_What is required_. Would you print the records below from the first line through the line containing "FPX = 972.0", skipping the pictures?

::: Records supplied :::

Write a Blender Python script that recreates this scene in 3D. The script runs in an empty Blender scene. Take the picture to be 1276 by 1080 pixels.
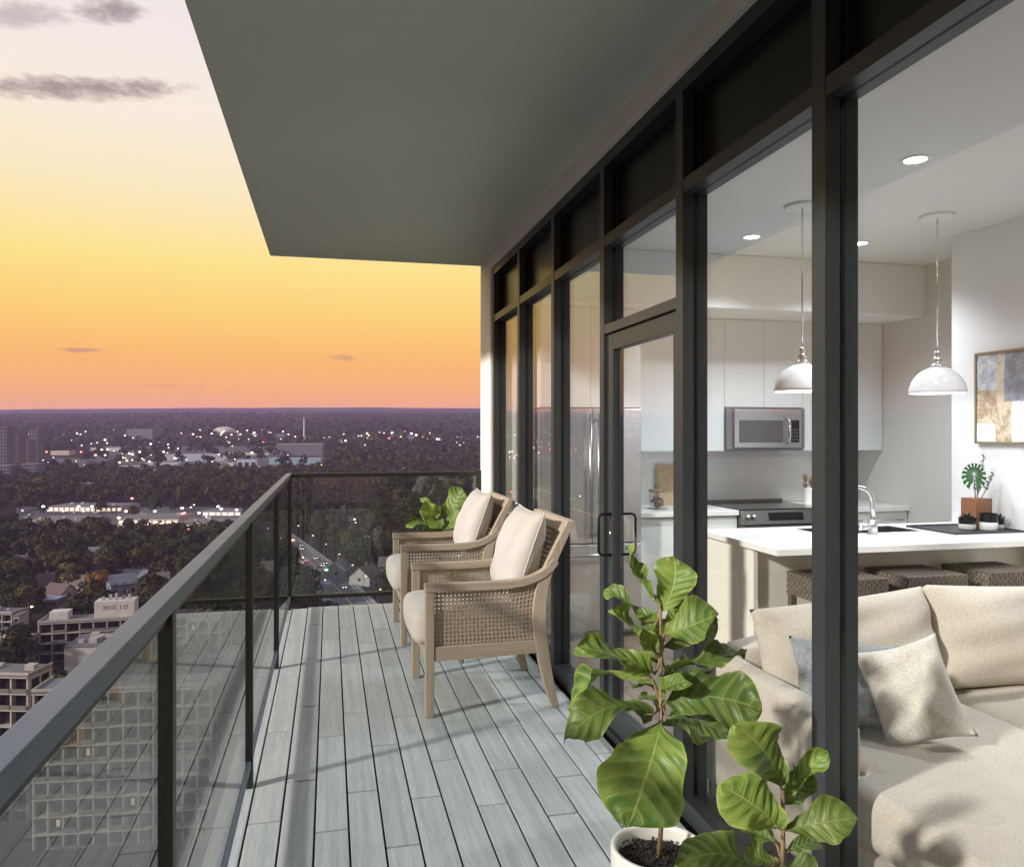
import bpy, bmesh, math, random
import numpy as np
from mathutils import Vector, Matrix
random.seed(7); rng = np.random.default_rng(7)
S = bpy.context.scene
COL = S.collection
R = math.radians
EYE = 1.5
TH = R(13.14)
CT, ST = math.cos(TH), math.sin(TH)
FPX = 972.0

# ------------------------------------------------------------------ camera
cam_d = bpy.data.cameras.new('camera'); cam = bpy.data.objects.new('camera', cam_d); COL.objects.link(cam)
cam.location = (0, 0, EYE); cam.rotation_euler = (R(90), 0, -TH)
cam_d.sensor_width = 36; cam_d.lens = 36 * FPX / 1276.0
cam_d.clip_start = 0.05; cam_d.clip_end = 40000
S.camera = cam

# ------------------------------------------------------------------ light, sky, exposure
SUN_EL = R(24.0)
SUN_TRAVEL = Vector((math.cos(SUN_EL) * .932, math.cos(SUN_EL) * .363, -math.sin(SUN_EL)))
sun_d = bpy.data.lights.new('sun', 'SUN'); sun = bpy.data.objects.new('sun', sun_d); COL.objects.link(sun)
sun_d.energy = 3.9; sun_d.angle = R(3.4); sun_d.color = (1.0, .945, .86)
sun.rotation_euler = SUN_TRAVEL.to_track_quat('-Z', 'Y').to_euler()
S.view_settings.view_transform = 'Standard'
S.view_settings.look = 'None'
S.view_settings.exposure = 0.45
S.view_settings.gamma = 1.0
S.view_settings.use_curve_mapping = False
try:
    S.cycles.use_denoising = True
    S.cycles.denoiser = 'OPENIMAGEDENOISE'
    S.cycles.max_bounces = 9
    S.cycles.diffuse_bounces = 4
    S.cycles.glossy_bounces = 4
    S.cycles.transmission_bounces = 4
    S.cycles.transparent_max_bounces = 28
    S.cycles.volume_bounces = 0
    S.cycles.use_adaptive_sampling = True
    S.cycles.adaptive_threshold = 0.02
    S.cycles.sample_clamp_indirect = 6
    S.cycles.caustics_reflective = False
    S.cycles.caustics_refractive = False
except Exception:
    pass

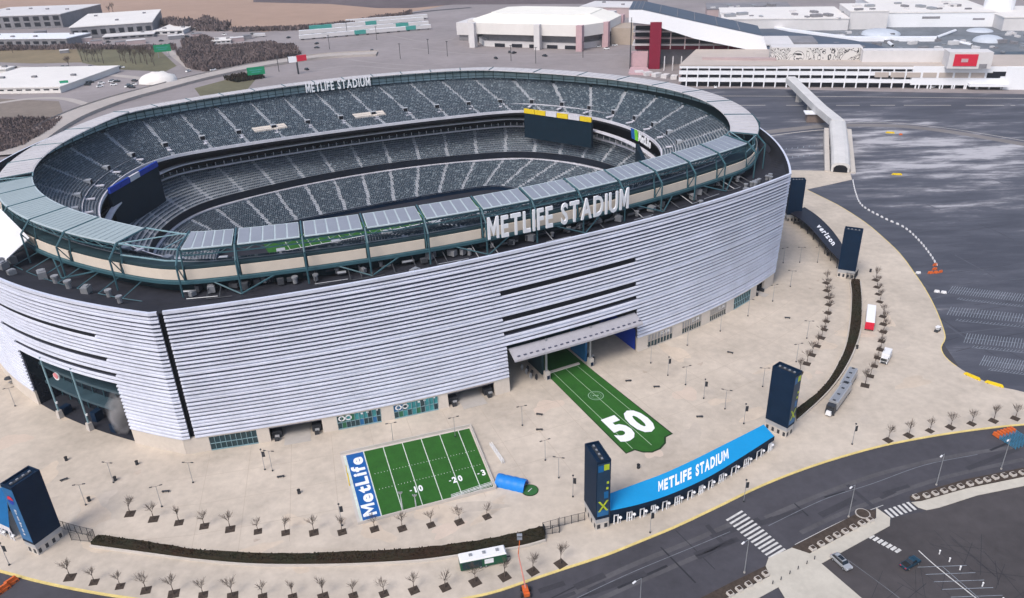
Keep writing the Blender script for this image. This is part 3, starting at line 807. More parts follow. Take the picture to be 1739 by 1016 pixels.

:::

_Solution to this task_.
Write a Blender Python script that recreates this scene in 3D. The script runs in an empty Blender scene. Take the picture to be 1276 by 1080 pixels.
import bpy, bmesh, math, random
import numpy as np
from mathutils import Vector, Matrix
random.seed(7); rng = np.random.default_rng(7)
S = bpy.context.scene
COL = S.collection
R = math.radians
EYE = 1.5
TH = R(13.14)
CT, ST = math.cos(TH), math.sin(TH)
FPX = 972.0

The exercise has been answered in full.